I concur in the result reached by the majority in this case, but not in all of its reasoning in reaching that result.

The problem presented in this case is how best to assure the reasonable expectations of a wife to continued monthly income in the event of the death or business failure of her husband, without imposing unreasonable restrictions upon him in the operation of a wheat farm, a family corporation which is the principal asset of the parties. The majority states near the beginning of its opinion that its responsibility in reviewing the decision by the Court of Appeals in this case is to “articulate certain equitable principles” for application in such cases.

In Grove and Grove, 280 Or 341, 347-354, 571 P2d 477 (1977), this court also undertook to state “guidelines” or “principles” for application by trial courts in making awards of spousal support in marriage dissolution cases. In that case, however, this court undertook that task only after a request to the parties prior to oral argument for their views upon the question whether “this court [can] provide a guideline for consistent application of the statutory criteria” provided by ORS 107.105(1)(c).

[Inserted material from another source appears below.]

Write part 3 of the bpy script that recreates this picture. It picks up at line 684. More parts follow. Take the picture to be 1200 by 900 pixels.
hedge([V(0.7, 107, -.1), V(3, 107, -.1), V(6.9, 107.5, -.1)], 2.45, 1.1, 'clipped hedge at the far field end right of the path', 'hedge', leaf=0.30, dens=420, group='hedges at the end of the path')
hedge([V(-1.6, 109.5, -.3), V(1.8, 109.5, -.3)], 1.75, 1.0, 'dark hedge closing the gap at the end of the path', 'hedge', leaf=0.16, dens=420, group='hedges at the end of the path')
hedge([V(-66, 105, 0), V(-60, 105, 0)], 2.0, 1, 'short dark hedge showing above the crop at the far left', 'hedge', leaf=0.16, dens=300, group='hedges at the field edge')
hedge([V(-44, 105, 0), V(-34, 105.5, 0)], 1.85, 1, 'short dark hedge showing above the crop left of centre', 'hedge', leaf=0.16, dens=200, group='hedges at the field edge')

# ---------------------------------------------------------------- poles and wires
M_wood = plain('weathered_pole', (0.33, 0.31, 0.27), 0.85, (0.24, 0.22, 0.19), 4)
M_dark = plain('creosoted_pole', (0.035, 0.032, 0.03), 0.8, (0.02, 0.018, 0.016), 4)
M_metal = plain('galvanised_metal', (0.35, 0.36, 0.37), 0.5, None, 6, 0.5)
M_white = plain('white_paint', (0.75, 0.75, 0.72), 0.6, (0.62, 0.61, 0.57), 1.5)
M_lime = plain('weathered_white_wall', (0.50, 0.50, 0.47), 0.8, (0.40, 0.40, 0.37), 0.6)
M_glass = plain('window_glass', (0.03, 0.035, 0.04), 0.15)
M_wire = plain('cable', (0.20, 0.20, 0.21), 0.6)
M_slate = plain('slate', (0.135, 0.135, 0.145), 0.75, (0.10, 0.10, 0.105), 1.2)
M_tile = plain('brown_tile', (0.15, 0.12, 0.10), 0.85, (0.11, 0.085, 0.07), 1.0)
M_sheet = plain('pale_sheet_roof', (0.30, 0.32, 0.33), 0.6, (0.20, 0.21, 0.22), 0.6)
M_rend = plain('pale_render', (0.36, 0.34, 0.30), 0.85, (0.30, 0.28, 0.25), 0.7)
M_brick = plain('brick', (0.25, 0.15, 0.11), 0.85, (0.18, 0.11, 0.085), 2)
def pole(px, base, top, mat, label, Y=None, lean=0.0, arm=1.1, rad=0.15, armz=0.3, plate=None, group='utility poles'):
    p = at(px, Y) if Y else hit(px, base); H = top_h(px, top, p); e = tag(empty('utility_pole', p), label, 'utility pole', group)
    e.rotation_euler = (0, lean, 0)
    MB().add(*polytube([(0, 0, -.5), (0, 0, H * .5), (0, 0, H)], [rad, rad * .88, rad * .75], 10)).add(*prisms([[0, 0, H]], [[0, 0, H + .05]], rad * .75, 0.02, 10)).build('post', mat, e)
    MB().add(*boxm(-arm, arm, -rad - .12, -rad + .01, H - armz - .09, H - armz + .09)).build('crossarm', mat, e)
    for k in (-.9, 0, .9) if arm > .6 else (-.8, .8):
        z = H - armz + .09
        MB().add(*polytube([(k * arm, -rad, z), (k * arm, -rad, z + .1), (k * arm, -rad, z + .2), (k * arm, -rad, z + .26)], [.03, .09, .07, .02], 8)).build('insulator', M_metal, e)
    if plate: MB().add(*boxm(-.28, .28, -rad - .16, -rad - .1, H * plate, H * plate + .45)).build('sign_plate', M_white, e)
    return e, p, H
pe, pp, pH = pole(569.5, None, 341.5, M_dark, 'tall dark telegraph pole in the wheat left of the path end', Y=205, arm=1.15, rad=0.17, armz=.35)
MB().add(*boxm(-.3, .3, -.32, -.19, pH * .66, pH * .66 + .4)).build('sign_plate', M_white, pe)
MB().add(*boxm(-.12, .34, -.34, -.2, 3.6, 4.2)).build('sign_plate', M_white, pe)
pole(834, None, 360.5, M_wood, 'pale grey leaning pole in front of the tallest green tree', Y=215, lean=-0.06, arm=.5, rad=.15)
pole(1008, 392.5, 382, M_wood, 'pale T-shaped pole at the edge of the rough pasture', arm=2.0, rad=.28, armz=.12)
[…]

In this case, however, the question of what should be the “guidelines” or “equitable principles” for application by trial courts in cases such as this has not been addressed by the parties either in their briefs in the Court of Appeals *215or in response to any questions by this court prior to oral argument. In any event, upon a reading of the majority opinion, I am unable to find any clearly recognizable statements of any such “guidelines” or “equitable principles” in accordance with the announced purpose by the majority, other than perhaps its quotation from a decision by the Court of Appeals in Slauson and Slauson, 29 Or App 177, 183-184, 562 P2d 604 (1977). Instead, I read its opinion as little more than a decision which attempts to do “equity” under the facts of this particular case in accordance with the provisions of ORS 107.105(1)(e), to the effect that in a suit for dissolution of a marriage, the court shall have the power to make such a division or other disposition of property “as may be just and proper in all circumstances.”

In addition, I would note that the majority states, at the beginning of its opinion, that “the threshold question is the proper scope of appellate review for application in domestic relations cases,” with the implicit promise that in the course of its lengthy, nine-page discussion of this question the majority will either make some new law or clarify the existing law on this question, which was not raised by either party in this case. Instead, this discussion does little more than restate the law as previously set forth by the decisions which are cited and quoted by the majority in the course of its discussion of that question.

For these reasons, I cannot concur in the reasoning by the majority in its decision of this case, although I concur in the result reached by the majority.